En su pieza, que tiene un carácter editorializante, Uzal no se olvida de la politique des auteurs que define la historia de su revista, diciendo con acierto que no debe entenderse como una apuesta por el personalismo ni con el culto mitómano a la personalidad. Por el contrario, los cineastas han de ser puestos siempre en su contexto. Y concluye:
«La política de los autores no consiste entonces en reducir la historia a los individuos, sino en preferir de entre todas las historias posibles, aquella que los artistas escriben, entendido el arte cinematográfico como el de la puesta en escena».
«Si ni siquiera se renovase la nómina de los cultivadores del canon clásico más tradicional, estaríamos peor de lo que estamos»

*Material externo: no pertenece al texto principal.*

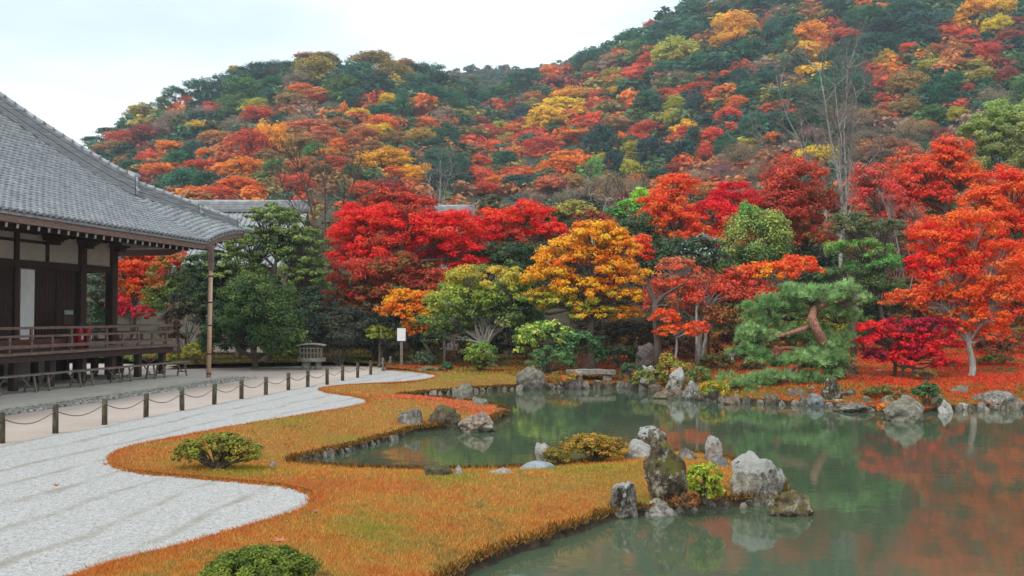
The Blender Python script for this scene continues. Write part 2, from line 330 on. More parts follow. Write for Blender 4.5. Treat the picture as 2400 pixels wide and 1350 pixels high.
def land_z(xy, base):
    ds = dist_line(xy, shore_all)
    sm = lambda e0, e1, v: (lambda t: t * t * (3 - 2 * t))(np.clip((v - e0) / (e1 - e0), 0, 1))
    z = -.17 + (base + .17) * sm(0, 2.2, ds)
    slope = .012 + .055 * sm(3, 9, xy[:, 0]) * sm(20, 30, xy[:, 1])
    z = z + slope * np.clip(ds - .6, 0, 30)
    return z
def gz(x, y): return float(land_z(np.array([[x, y]]), 0.03)[0])
def sheet(name, poly, near, far, zfn, mat, margin=.08, **props):
    poly = np.asarray(poly)
    pts = []
    y0, y1 = poly[:, 1].min(), poly[:, 1].max(); y = y0; k = 0
    while y < y1:
        s = near + (far - near) * min(1, max(0, (y - 12) / 40)); xs = np.arange(poly[:, 0].min(), poly[:, 0].max(), s)
        rr_ = np.random.default_rng(k); pts.append(np.stack([xs + rr_.uniform(-.3, .3, len(xs)) * s + (k % 2) * s / 2, np.full(len(xs), y) + rr_.uniform(-.25, .25, len(xs)) * s], 1)); y += s * .87; k += 1
    pts = np.vstack(pts); pts = pts[pip(pts, poly)]; pts = pts[dist_line(pts, np.vstack([poly, poly[:1]])) > margin]
    nb = len(poly); allv = np.vstack([poly, pts])
    r = delaunay_2d_cdt([Vector(v) for v in allv], [(i, (i + 1) % nb) for i in range(nb)], [], 1, 1e-5)
    V = np.array([tuple(v) for v in r[0]]); Fc = [f for f in r[2] if len(f) == 3]
    cen = np.array([V[list(f)].mean(0) for f in Fc]); keep = pip(cen, poly); Fc = [f for f, k_ in zip(Fc, keep) if k_]
    z = zfn(V); me = np_mesh(name, np.column_stack([V, z]), tris=np.array(Fc), smooth=True)
    # face up
    return link_mesh(name, me, mat, **props)

# ---------------------------------------------------------------- setting: pond, pond bed, lawn, ground, gravel, path, banks
def plane(name, x0, x1, y0, y1, z, mat, **p): return MB().add([(x0, y0, z), (x1, y0, z), (x1, y1, z), (x0, y1, z)], [(0, 1, 2, 3)]).build(name, mat, **p)
plane('pond_water', -14, 70, -25, 42, WL, M['water'], kind='structure')
plane('base_terrain', -400, 400, -60, 1500, -1.4, M['under'], kind='structure')
lawn_poly = np.vstack([shore_near, W2([(1235, 885), (1180, 876), (1100, 874), (1050, 876)], .03), gedge[::-1][6:], [[-16, -6], [2, -6]]])
# keep the far end joined: the top of gedge ends near (905,867)
lawn = sheet('lawn', lawn_poly, .22, .5, lambda v: land_z(v, .03), M['lawn'], kind='structure')
gr_poly = np.vstack([gedge, [UW(41.3, 12.9)[:2]], [UW(38, 12.22)[:2]], [UW(0, 12.22)[:2]], [UW(-8, 12.2)[:2]]])
# push the lawn side of the gravel a little under the lawn
g2 = gedge.copy(); tg = np.gradient(gedge, axis=0); nn = np.stack([tg[:, 1], -tg[:, 0]], 1); nn /= np.linalg.norm(nn, axis=1)[:, None] + 1e-9
g2 = gedge + nn * .05
def gravel_z(v):
    s = v @ np.array(DW); x = v[:, 0]
    wob = np.array([mnoise.noise((a * .35, b * .35, 3.)) for a, b in v]) * .45
    return .013 + .011 * (1 - np.sin((s + wob) * 2 * math.pi / .95)) * .5
gravel = sheet('raked_gravel', np.vstack([g2, gr_poly[len(gedge):]]), .2, .4, gravel_z, M['gravel'], kind='structure')
path_poly = [UW(-8, 12.2)[:2], UW(38, 12.2)[:2], UW(42.5, 13)[:2], PZ(905, 858, 0)[:2], PZ(800, 852, 0)[:2], PZ(600, 855, 0)[:2], PZ(380, 861, 0)[:2], UW(46, 24)[:2], UW(44, 34)[:2], UW(-8, 34)[:2]]
sheet('sand_path', np.array(path_poly), 1.2, 1.2, lambda v: np.full(len(v), .004), M['path'], kind='structure')
gfar = [shore_far[0]] if False else []
gp = np.vstack([shore_far, [[60, 26], [80, 60], [80, 120], [-80, 120], [-80, 40]], [UW(36, 40)[:2], UW(44, 34)[:2], UW(43.6, 24)[:2], PZ(380, 867, 0)[:2], PZ(600, 861, 0)[:2], PZ(800, 857, 0)[:2], PZ(905, 862, 0)[:2]], gedge[::-1][:7], W2([(1050, 876), (1100, 874), (1180, 876), (1235, 885)], .03)])
ground = sheet('garden_ground', gp, .5, 1.3, lambda v: land_z(v, .035), M['moss'], kind='structure')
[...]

En el resto del número, las reflexiones de interés conviven con los inevitables llamamientos a la politización de la historia fílmica; destacan sobre todo las aportaciones de Paolo Cherchi (quien postula que la historia del cine es la historia de sus espectadores), Élodie Tamayo (que habla de una «historia potencial del cine» integrada por los proyectos que jamás llegaron a realizarse y las secuencias que nunca vieron la luz), Yal Sadat (quien se ocupa del western revisionista contemporáneo y de su lugar en la larga historia del género) u Olivia Cooper-Hadjian (en cuya pieza se aborda la chocante lista de mejores películas de la historia publicada por Sight & Sound hace dos años y se hace un llamamiento a la proliferación de clasificaciones variopintas como herramienta para el descubrimiento cinéfilo).
Dicho esto, la mayor parte de los espectadores permanecerá al margen de cualquier sofisticación historiográfica: les bastará con su enésimo Padrino o su eterna Casablanca. Bien está; si ni siquiera se renovase la nómina de los cultivadores del canon clásico más tradicional, estaríamos peor de lo que estamos. Y no estamos tan mal: podemos dedicar nuestro futuro a volver sobre el pasado y todavía nos faltará tiempo.